The company will sell models of data-enabled phones including the Vibe X, S650 and S930 in Nigeria starting in the first week of March, Graham Braum, Beijing-based Lenovo’s general manager for Africa, said in a Feb. 4 interview in Lagos. The company may start sales in Ghana and Ivory Coast later in the year, he said.

“Smartphones are fast becoming a primary platform for work, entertainment and social networking” in Nigeria, Braum said. Africa’s most populous nation with 170 million people is the next big market for Lenovo following a “successful” entrance in the United Arab Emirates and Saudi Arabia, he said.

Lenovo agreed to buy Google Inc.’s Motorola Mobility phone unit for $2.91 billion last month as it builds up its smartphone business to offset dwindling PC sales. The deal creates the world’s third-biggest smartphone vendor, behind Apple Inc. and Samsung Electronics Co., both of which already sell phones in Nigeria.

Lenovo is assessing Ghana and Ivory Coast and hasn’t set a time for when it will begin to sell phones there, Braum said.

“We have a road map in 2014 to move into countries like Ghana and Ivory Coast and in order to do that we are doing a lot of investigation in the background,” he said. The company wants to add more countries in the region in 2015, he said.

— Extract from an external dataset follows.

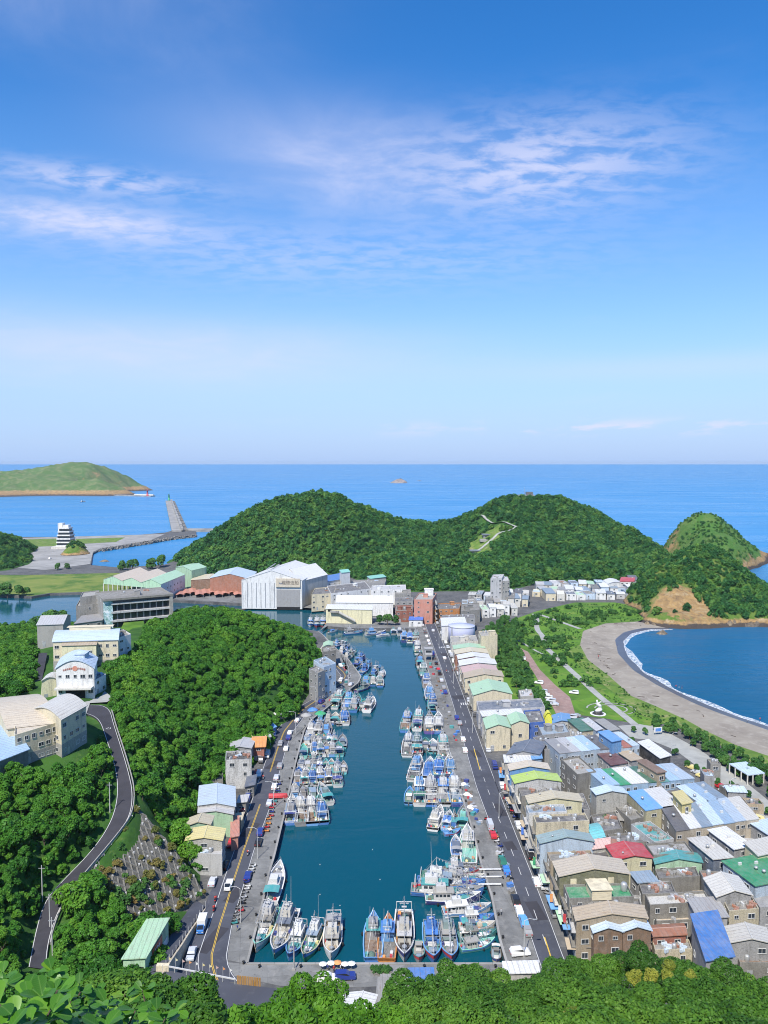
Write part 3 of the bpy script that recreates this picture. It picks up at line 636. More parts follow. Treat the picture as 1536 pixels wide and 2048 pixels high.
# grassy islet beyond it
ir = [D(u, v, Y) for u, v, Y in ((1326, 1102, 930), (1338, 1078, 920), (1360, 1048, 910), (1385, 1034, 900), (1408, 1030, 895), (1432, 1034, 890), (1455, 1056, 880), (1475, 1080, 870), (1495, 1096, 862), (1515, 1108, 856))]
ctrl = [tuple(p) for p in ir] + [(p.x, p.y, -6) for p in px((1318, 1106), (1345, 1125), (1400, 1142), (1450, 1146), (1490, 1143), (1510, 1138), (1530, 1132), (1548, 1120), z=-2)]
ctrl += [(x, y, -6) for x, y in ((345, 1010), (400, 1000), (460, 980), (500, 930))]
ctrl += [(q.x - 1, q.y + 10, 14) for q in px((1440, 1145), (1465, 1144), (1490, 1142), (1508, 1137), z=-2)] + [(q.x + 6, q.y, 12) for q in px((1322, 1108), (1335, 1118), z=-2)]
isle_fn = TPS(ctrl, .005)
_, isle_z = heightfield('grassy_islet', isle_fn, 320, 510, 760, 1010, 3.0, M['isle'], 2.2, -4, None, 3.0, kind='structure')
# far cape, rock and knolls on the left
cr = [D(u, v + 8, Y) for u, v, Y in ((-160, 950, 2900), (-60, 940, 2900), (0, 939, 2900), (60, 938, 2900), (100, 931, 2920), (135, 930, 2940), (165, 928, 2950), (195, 936, 2980), (220, 946, 3020), (250, 957, 3060), (285, 966, 3120), (308, 973, 3200))]
ctrl = [tuple(p) for p in cr] + [(p.x, p.y, -12) for p in px((-200, 1000), (-60, 998), (40, 995), (120, 992), (200, 987), (250, 983), (300, 979), (322, 977), z=-2)]
ctrl += [(p.x, p.y + 500, -12) for p in px((-200, 990), (0, 985), (150, 980), (300, 972), z=-2)] + [tuple(D(u, v, Y)) for u, v, Y in ((20, 975, 2680), (80, 968, 2720), (150, 962, 2760), (200, 968, 2800))]
heightfield('far_cape', TPS(ctrl, .02), -2100, -860, 2350, 3900, 16, M['cape'], 6, -8, None, 16.0, kind='structure')
ctrl = [tuple(D(u, v, 1000 - 60)) for u, v in ((-120, 1052), (-60, 1060), (0, 1072), (30, 1076), (52, 1092), (66, 1112))] + [(p.x, p.y, -2) for p in px((76, 1140), (60, 1148), (0, 1152), (-120, 1152))] + [(p.x, p.y, -2) for p in px((78, 1118), (60, 1090), (0, 1076), (-120, 1074))]
west_fn = TPS(ctrl, .02)
_, west_z = heightfield('west_knoll', west_fn, -620, -385, 750, 1220, 6, M['undergrowth'], 1.5, -.6, kind='structure')
kc = D(150, 1100, 925)
ctrl = [(kc.x, kc.y, 17), (kc.x + 4, kc.y + 8, 15), (kc.x - 6, kc.y, 14)] + [(kc.x + 19 * math.cos(a), kc.y + 22 * math.sin(a), -4) for a in [i * .7 for i in range(9)]]
knob_fn = TPS(ctrl, .01)
_, knob_z = heightfield('rock_knoll', knob_fn, kc.x - 26, kc.x + 26, kc.y - 30, kc.y + 30, 2, M['headland'], 1.0, -3, kind='structure')
def rock_pile(name, label, c, rx, ry, h, seed, mat, group=None):
    m = MB(); rr = random.Random(seed); n = 14
    secs = []
    for k in range(6):
        f = k / 5; secs.append([(c[0] + rx * (1 - f ** 1.6) * (1 + .35 * noise.noise(Vector((math.cos(2 * math.pi * i / n) * 1.3, math.sin(2 * math.pi * i / n) * 1.3, seed + f)))) * math.cos(2 * math.pi * i / n) + f * rx * .2, c[1] + ry * (1 - f ** 1.6) * (1 + .3 * rr.random()) * math.sin(2 * math.pi * i / n), c[2] + h * f * (1 + .25 * rr.random())) for i in range(n)])
    m.loft(secs); return m.build(name, mat, label=label, cat='rock', group=group)
rock_pile('sea_rock', 'pale rocky islet far out near the horizon', G(797, 967, WATER - 3), 56, 34, 25, 3, M['rockpale'])
rock_pile('sea_rock', 'small dark reef low in the water right of the far islet', G(838, 963, WATER - 3), 26, 16, 6, 5, M['rock'])
rock_pile('sea_rock', 'dark wave-washed rock in the bay below the headland', G(1323, 1269, WATER - .6), 4.2, 3, 2.6, 6, M['rock'])
rock_pile('sea_rock', 'dark rocks in the inlet beside the rock knoll', G(208, 1124, WATER - .6), 6, 4, 2.6, 9, M['rock'])
for i in range(26):
    u = 1292 + i * 11 + 5 * nz(i, 2, 1.7); p = G(u, 1254 + 3 * nz(i, 5, 1.3), WATER - .8)
    rock_pile('shore_rock', 'dark boulder at the foot of the headland cliff', p, 2.6 + 1.6 * random.random(), 2 + random.random(), 2.2 + 2.6 * random.random(), i, M['rock'], 'boulders at the foot of the headland')

# ------------------------------------------------------------------ foliage
sheet('isthmus_grass', px((1258, 1172), (1300, 1128), (1345, 1106), (1352, 1128), (1300, 1180), (1275, 1232), (1262, 1200)), .05, M['drygrass'], kind='structure')
def crown_mesh(name, seed, rx, rz, lobes, n, ls, mat, up=.35, low=-.35, lobe_r=(.34, .5)):
    g = np.random.default_rng(seed); cs, rs = [], []; lean = g.normal(size=2) * .12 * rx
    for i in range(lobes):
        a = g.uniform(0, 2 * math.pi); zz_ = g.uniform(low, .62); q = math.sqrt(max(0, 1 - zz_ ** 2)) * g.uniform(.25, .72)
        cs.append((rx * q * math.cos(a) + lean[0] * zz_, rx * q * math.sin(a) * g.uniform(.7, 1.1), rz * zz_ * g.uniform(.8, 1.25))); rs.append(g.uniform(*lobe_r) * g.uniform(.65, 1.1) * min(rx, rz * 1.2))
    cs.append((0, 0, rz * .55)); rs.append(.42 * rx); cs, rs = np.array(cs), np.array(rs)
    V = []; tot = 0; pr = rs ** 2 / (rs ** 2).sum()
    while tot < n:
        k = g.choice(len(rs), n * 2, p=pr); d = g.normal(size=(n * 2, 3)); d /= np.linalg.norm(d, axis=1)[:, None]
        c = cs[k] + d * (rs[k] * g.uniform(.82, 1.06, n * 2))[:, None]
        inside = (np.linalg.norm(c[:, None] - cs[None], axis=2) < rs[None] * .78).any(1)
        keep = ~inside & (d[:, 2] > g.uniform(-.9, .35, n * 2)); V.append(np.c_[c[keep], d[keep]]); tot += keep.sum()
    A = np.concatenate(V)[:n]; c, d = A[:, :3], A[:, 3:]
    nn = d * .75 + g.normal(size=(n, 3)) * .45 + np.array([0, 0, up]); nn /= np.linalg.norm(nn, axis=1)[:, None]
    tg = np.cross(nn, g.normal(size=(n, 3))); tg /= np.linalg.norm(tg, axis=1)[:, None]; bt = np.cross(nn, tg)
    s = ls * g.uniform(.55, 1.3, n)[:, None]
    vs_ = np.stack([c - tg * s, c - bt * s * .55, c + tg * s, c + bt * s * .55], 1).reshape(-1, 3)
    vs_[:, 2] += rz * .75
    return np_mesh(name, vs_, np.arange(4 * n).reshape(-1, 4), mat)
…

Nigeria had 156 million mobile-phone subscriptions as of October 2013, according to the Nigerian Communications Commission. With many subscribers owning more than one phone, user numbers will probably grow to more than 200 million in 2017, London-based research company Informa Telecoms & Media estimates.

While Lenovo is entering the Nigerian smartphone market after many of its competitors, it’s confident that customers will accept its phone brands in the same way they did its PCs, which have a 14 percent market share, according to Braum.

“We want to be one of the five top players within the next 12 months,” he said.